HIPERSPACE

Securing ultra-high speed communication networks in low orbit sounds like technology from a galaxy far, far away. But it is happening now. SDA created a program for increasing the performance of their satellites by several orders of magnitude – moving from around one megabyte per second to hundreds of gigabytes per second – while using approximately the same amount of power, and preparing to support new encryption standards. These new cryptographic modules will need to be certified by the National Security Agency (NSA) and must be able to transmit and receive encrypted data with a throughput of at least 50 gigabits per second, per channel, over six channels.

Galois, in its first project with SDA, is meeting this space-age need in the High Integrity, Performant, Efficient Realization of a SPAceborne Cryptographic Engine (HIPERSPACE) project.

HIPERSPACE focuses on the creation of high-assurance and ultra-high performance implementations of the most performance-intensive cryptographic functions used in low earth orbit. Its platform is low size, weight, and power (SWaP) with platform/client-optimized Power, Performance, Area, and Security (PPAS). Galois is working on this project with its spin-out Niobium Microsystems, as well as Innoflight, a developer of encryption technologies for spaceborne applications. HIPERSPACE’s technical products will also be NSA-certifiable.

Digital Engineering

HIPERSPACE is one of many Galois projects demonstrating Galois’s wide-ranging digital engineering capabilities. Designed to be a product line, the HIPERSPACE platform is an integrated set of hardware, firmware, and software systems engineering artifacts – including documentation, specifications, and source code – that can derive multiple different products from a build / synthesis / fabrication process. The product created and assured in HIPERSPACE is optimized for SDA’s current need: Low SWaP, high performance, and high assurance. But the same product line could be used to create a product with a different optimization function in mind, or simply to explore the trade space of spaceborne high assurance cryptography.
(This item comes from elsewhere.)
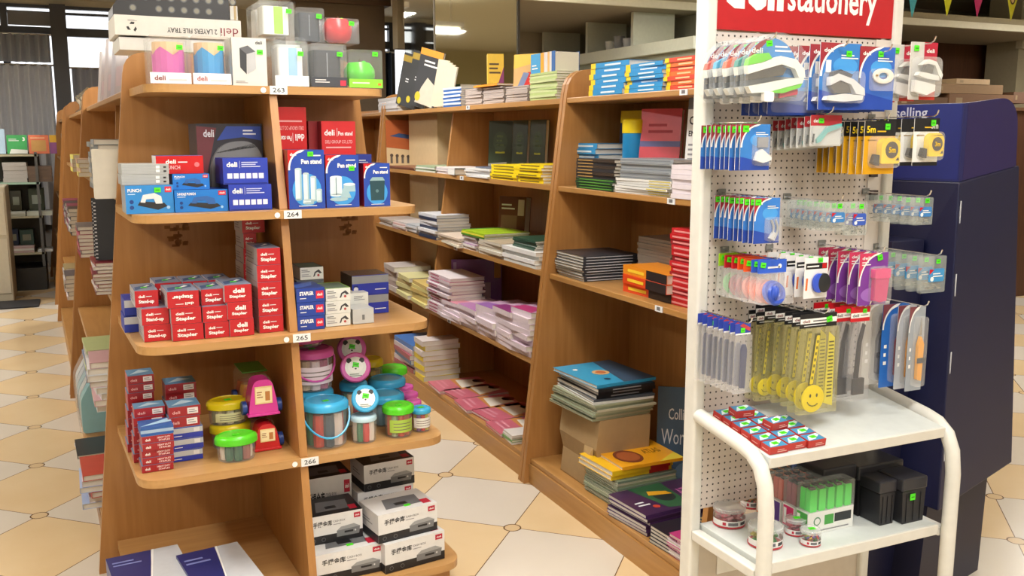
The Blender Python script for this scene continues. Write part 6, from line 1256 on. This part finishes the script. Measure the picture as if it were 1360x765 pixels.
def b_smile(t, w, h, tail=False):
    Y_ = mat('e8d01c', .3)
    m = MB(); m.prism([(0, h*.86), (w, h*.86), (w, h), (0, h)], -.001, .001, K_, 'y'); m.frame((0, -.001, 0)); m.rect(0, h*.905, w, h*.955, W_, 1); m.text(LOGO, w*.06, h*.915, w*.2, h*.028, mat('7a2a30'), 2, .02); m.text('小清新', w*.34, h*.915, w*.3, h*.028, K_, 2, .02) if 0 else m.lines(w*.34, h*.915, w*.5, h*.028, 1, mat('55555a'), 2); m.lines(w*.1, h*.875, w*.6, h*.018, 1, PALE, 2); m.build('header', t)
    m = MB(); m.prism(rounded([(w*.28, h*.26), (w*.40, h*.26), (w*.54, h*.80), (w*.42, h*.80)], [.004]*4), -.005, -.001, K_, 'y'); m.prism(rounded([(w*.30, h*.28), (w*.385, h*.28), (w*.52, h*.78), (w*.44, h*.78)], [.003]*4), -.0062, -.0051, Y_, 'y'); m.frame((0, -.0062, 0)); 
    for k in range(7): m.rect(w*(.335+.018*k), h*(.33+.062*k), w*(.375+.018*k), h*(.36+.062*k), K_, 1)
    m.build('strap', t)
    m = MB(); m.M = Matrix.Translation((w*.38, -.005, h*.13)) @ Matrix.Rotation(R(90), 4, 'X'); r = w*.30; m.lathe([(r*.9, 0), (r, .001), (r, .005), (r*.9, .006)], Y_, seg=28); m.frame((0, 0, .006), (1,0,0), (0,1,0)); m.disc(-r*.3, r*.25, r*.09, K_, 1, r*.14); m.disc(r*.3, r*.25, r*.09, K_, 1, r*.14)
    for k in range(9): a = R(205+13*k); m.disc(r*.58*math.cos(a), r*.52*math.sin(a), r*.06, K_, 1, n=8)
    m.build('smiley_disc', t)
    if tail:
        m = MB(); m.prism([(w*.74, h*.06), (w*.98, h*.02), (w*.96, h*.74), (w*.80, h*.80)], -.003, -.001, mat('d8cc50', .4), 'y'); m.frame((0, -.003, 0))
        for k in range(16): m.rect(w*.80, h*(.12+.038*k), w*.94, h*(.135+.038*k), K_, 1)
        m.build('ruler_strip', t)
    m = MB(); m.prism([(-w*.02, -h*.02), (w*1.02, -h*.03), (w*1.0, h*.86), (0, h*.86)], -.013, .002, film('ece49c', .10, .1), 'y'); m.build('clear_bag', t); sticker(t, w*.72, -.0025, h*.90, .018, .014, tilt=R(12))
hang(lambda t, w, h: b_smile(t, w, h, True), 2, 1060, 1108, 417, 545, 1.795, 1.825, 'lanyard_bag', 'lanyard', 'bagged yellow smiley lanyard with ruler strip', 'on fifth row hook', hx=.5)
hang(b_smile, 4, 1040, 1078, 413, 534, 1.85, 1.965, 'lanyard_bag', 'lanyard', 'yellow smiley lanyard in a clear bag', 'left of the ruler strip ones', hx=.4)
hang(b_smile, 2, 1003, 1034, 414, 528, 1.93, 1.965, 'lanyard_bag', 'lanyard', 'narrow yellow smiley lanyard bag', 'next to the navy pens', hk=False)
def b_blk(t, w, h):
    m = MB(); m.prism([(0, h*.84), (w, h*.84), (w, h), (0, h)], -.001, .001, mat('c81c28', .35), 'y'); m.frame((0, -.001, 0)); m.rect(0, h*.88, w, h*.935, W_, 1); m.text(LOGO, w*.08, h*.892, w*.34, h*.032, mat('55555a'), 2, .02); m.lines(w*.5, h*.895, w*.4, h*.026, 1, PRINTG, 2); m.build('header', t)
    solid(t, 'black_strap', [(w*.30, h*.22), (w*.50, h*.22), (w*.58, h*.62), (w*.74, h*.80), (w*.62, h*.82), (w*.40, h*.62)], -.006, -.001, K_); solid(t, 'badge_clip', [(w*.22, h*.04), (w*.80, h*.04), (w*.80, h*.22), (w*.22, h*.22)], -.008, -.001, mat('2a2a2c', .3), .001)
    m = MB(); m.prism([(-w*.02, -h*.02), (w*1.02, -h*.02), (w, h*.84), (0, h*.84)], -.011, .002, film('d8d8dc', .09, .1), 'y'); m.build('clear_bag', t); sticker(t, w*.6, -.002, h*.93, .013, .011)
hang(b_blk, 3, 1127, 1152, 408, 529, 1.81, 1.89, 'lanyard_bag', 'lanyard', 'black strap lanyard with red header', 'on the fifth row right hook', hx=.5, yaw=0)
hang(b_blk, 2, 1106, 1130, 408, 529, 1.84, 1.92, 'lanyard_bag', 'lanyard', 'black strap lanyard with red header', 'left of the red header group', hk=False)
def b_sci(t, w, h, k=0):
    cols = [('b8bcc4', 'e89a1c'), ('9aa2ac', 'e8a020'), ('2a6ac0', '9a2430'), ('c8c4bc', '6a6a70')][k]
    def d(m, w, h): m.rect(0, 0, w, h, mat(cols[0], .35), 1); swoosh2(m, w, h, mat('7a4048' if k < 3 else 'c0b8b0', .35), l=2, ry=.3, rx=.6); m.text('Multi Cutter', w*.10, h*.30, w*.1, h*.3, W_, 4) if 0 else m.lines(w*.1, h*.25, w*.12, h*.3, 3, W_, 4)
    card(t, w, h, d, base=mat(cols[0])); C = mat(cols[1], .3)
    solid(t, 'handle', rounded([(w*.50, h*.14), (w*.78, h*.12), (w*.82, h*.56), (w*.62, h*.66), (w*.48, h*.55)], [.004]*5), -.012, -.002, C, .001); solid(t, 'slider', [(w*.42, h*.34), (w*.90, h*.34), (w*.90, h*.40), (w*.42, h*.40)], -.0145, -.0125, mat('26282e')); solid(t, 'blade', [(w*.58, h*.665), (w*.74, h*.66), (w*.70, h*.86)], -.006, -.002, CHROME); blister(t, w*.3, w*.95, h*.06, h*.88, .0155)
for i, (a, b, nm, k) in enumerate(((1205, 1226, 'clear pack with orange cutter', 1), (1190, 1214, 'blister card with yellow orange cutter', 0), (1170, 1204, 'blue card with dark red handled cutter', 2), (1146, 1178, 'beige card with grey scissors outline', 3))):
    hang(lambda t, w, h, k=k: b_sci(t, w, h, k), 1, a, b, 408-2*i, 520-3*i, 1.80+.03*i, 1.9, 'cutter_card', 'cutter pack', nm, 'in fifth row end group', hk=(i == 0))
# ---------- staple boxes on the upper stand shelf
z = .7355
def sbox(label, x, y, z, rz=0):
    z += (y-1.722)*TL+.001; rot = (TA, 0, rz)
    if 'SB' in BKC: return dup(BKC['SB'], (x, y, z), rz, label, rot)
    t = thing('staple_pack', label, 'box', (x, y, z), rz, 'small red staple packs', rot); w, d, h = .056, .036, .0185
    m = MB().box(0, w, 0, d, 0, h, mat('b8322c', .35)); FRT(m); m.lines(w*.4, h*.2, w*.5, h*.5, 2, mat('e8b8b0')); TOP(m, h); m.rect(w*.03, d*.05, w*.97, d*.95, mat('3a8ab8', .3)); m.poly([(w*.05, d*.1), (w*.5, d*.2), (w*.95, d*.7), (w*.9, d*.95), (w*.3, d*.7)], mat('d8e8ee', .3), 2); LFT(m, d); m.lines(d*.2, h*.3, d*.6, h*.3, 1, mat('e0a8a0')); m.build('carton', t); sticker(t, w*.35, d*.3, h+.0011, .018, .012, (1,0,0), (0,1,0), R(6)); BKC['SB'] = t; return t
RW = ['front', 'second', 'third', 'fourth', 'fifth', 'rear']; CW = ['left', 'middle', 'right']
for r_ in range(6):
    for c_ in range(3 if r_ < 4 else 2):
        if r_ == 0 and c_ > 2: continue
        sbox(f'small red and blue staple pack, {RW[r_]} row, {CW[c_]} of the row, on the stand shelf', xl+.008+c_*.0595, 1.728+r_*.0385+.004*(c_ == 1), z, R(1.2*math.sin(r_*3+c_)))
sbox('single red staple pack lying on top of the others', xl+.075, 1.80, z+.0200, R(8)); sbox('second raised red staple pack resting on the rear rows', xl+.03, 1.89, z+.0200, R(-5))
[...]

Calculating the Jump to HIPERSPACE

Galois has extensive experience developing side-channel-free, high-assurance cryptographic cores. HIPERSPACE’s AES cores were formally specified using Cryptol, Galois’s flagship tool for simplifying the design, implementation, and verification process for cryptographic implementations. In fact, much of the register transfer-level (RTL) in HIPERSPACE is automatically generated by Cryptol from formal NSA-approved models of cryptographic algorithms.

HIPERSPACE’s cryptographic algorithms and protocols are specified using Cryptol, as well as several other formal languages. Client system requirements are captured as specifications in a semi-formal system specification language called ʟᴀɴᴅᴏ, including a cryptographic module subsystem.

Theorems in the Cryptol specification come directly from theorems stated in source documents, such as NIST standards and academic papers, and are refined from requirements expressed in ʟᴀɴᴅᴏ. Those theorems are used to validate the specification (formally validating that our AES256 specification is, in fact, AES256). The theorems demonstrate (through automated testing) and prove (using SAW) that software and firmware implementations of AES256 are exactly AES256 – no more, no less.

For the hardware implementation generated from Cryptol (which is further refined by Niobium engineers to meet performance goals), Galois uses a combination of in-house and traditional open source and proprietary hardware verification tools and techniques to demonstrate that the implementation conforms to the specification. In fact, our entire formal assurance case is based only on an open source verification flow using SAW, Cryptol, and YosysHQ’s Tabby CAD tool suite.

Results Faster Than Lightspeed

HIPERSPACE finished its second major milestone ahead of schedule. The team delivered the semi-formal and formal system specification, product line specification, architecture specification, and cryptographic algorithm specification. Using digital engineering, the Galois team proved, for all possible inputs, that software and firmware implementations (hand-written, automatically generated, or a combination) behave identically to the specification.

The HIPERSPACE platform is designed to exceed SDA’s baseline program objectives. For example, the SDA proposal request didn’t ask for a full digital engineering project, or for the project to be high-assurance, using formal methods. Galois is overachieving SDA’s goals within available budget not only for this project’s success but to further demonstrate the commercial viability of digital engineering and hardware/software co-design and co-verification product lines.

It’s also worth noting that the HIPERSPACE platform could be used in other contexts, not just for outer space. It is licensable for other demanding areas, including nationally critical infrastructure or national security use cases.

HIPERSPACE isn’t Galois’s first digital engineering application, nor its last. Deploying this methodology multiple times helps build evidence for digital engineering’s exemplary outcomes, saving time and costs, dramatically increasing assurance, and decreasing risk for our clients.

This material is based upon work supported by the Space Development Agency (SDA) under Contract No. HQ085022C0004. Any opinions, findings and conclusions or recommendations expressed in this material are those of the author(s) and do not necessarily reflect the views of the Space Development Agency (SDA).